Victor, para além de concordar contigo com a questão do racismo e da discriminação, qual é o critério - mas esta pergunta é também para o Zèd - usado para saber se há boa integração dos emigrantes? Creio que só podemos responder a uma pergunta tão vasta quanto este se tivermos critérios - e indicadores - bem definidos.

Victor disse...

Boa pergunta.
Eu não gosto muito do termo integração que tenta muitas vezes pôr os problemas do lado dos imigrantes e não da sociedade no seu geral.
Não são somente os imigrantes que devem integrar-se à sociedade mas a sociedade que deve integrar os imigrantes, dando as oportunidades e tratando-os como iguais.
E o termo integração não deve ser exclusivamente empregado com os imigrantes. Também ha problemas de integração de nacionais como antigamente os operarios e agora as elites que vivam numa espécie de separatismo (cf. Eric Maurin) social e geografico.
O outro problema em França é que muita vez confunde cor da pele e religião e integração. Por exemplo, muitas pessoas acham que os portugueses estão bem integrados, sendo até um exemplo de integração. Nisso tenho muitas duvidas. Muitos portugueses falam um francês aproximativo, não votam nas eleições municipais, não são sindicalizados, querem viver parte da reforma em Portugal. E são os imigrantes que menos pedem a nacionalidade francesa (tb porque não precisam, tendo a cidadania europeia, podem ficar em frança sem temer uma expulsão). Mas, muitas pessoas pensam que os argelinos são o exemplo da ma integração. ora, muitos argelinos querem tornar-se franceses, sabem muito bem o francês (passado colonial), etc., etc.
Por isso como saber se ha boa integração dos emigrantes ?
Acho que os critérios devem focar a participação no espaço publico (como o voto, a participação no movimento associativo e politico, a inserção no mercado de emprego). Mas muitas vezes penso que é uma ma questão que pretende sempre mostrar as diferenças dos "outros", em contraponto com o "nos"

Zèd disse...

Victor,
A escolha do Thuram sendo francês há muitas gerações é propositado para dar dois exemplos diferentes de integração. A questão da integração também se põe em relação aos migrantes, porque também os há nas banlieues. Nem de propósito está em cartaz (em muito poucas salas) um documentário sobre as migrações do ultra-mar francês para a metropole: "L'avenir est ailleurs". Fala em particular do BUMIDOM, um gabinete governamental que organizou migrações em grande escala para a metropole para empregos mal-pagos, o que originou problemas semelhantes àqueles gerados pela imigração. Além disso os antilheses (e outros orinudos dos DOM-TOM) são também vítimas de racismo como os estrangeiros, portanto a questão da integração também se coloca.

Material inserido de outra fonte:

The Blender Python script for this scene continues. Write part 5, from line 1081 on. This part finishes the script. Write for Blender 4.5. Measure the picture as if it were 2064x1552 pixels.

Quando falei em integração a intenção foi falar em integração das minorias, não apenas imigrantes.

Hugo,

há de facto vários critérios possíveis para aferir a integração. Como falo de multiculturalismo, falo de integração cultural, falo do respeito e tolerância em relação a culturas diferentes, e mesmo aceitação dessas culturas como integrantes da vida social de um pais. Nessa aspecto tenho a impressão, e por isso dou estes dois exemplos, que em França essa integração é relativamente bem sucedida. Para o bem e para o mal a tradição colonial francesa sempre foi uma tradição de assimilação de outras culturas à francesa, o que permite uma certa forma de integração. Se falamos na integração socio-económica, a integração das minorias no mercado de trabalho e no sistema de ensino por exemplo, então a integração não é talvez tão bem sucedida (seguramente, diria eu). Mas voltamos à questão de saber se é um problema de integração de minorias ou simplesmente um problema de pobreza. Os problemas dos imigrantes e migrantes pobres são os mesmos problemas dos franceses (metropolitanos) pobres, é uma questão e integração tanto como é uma questão económica.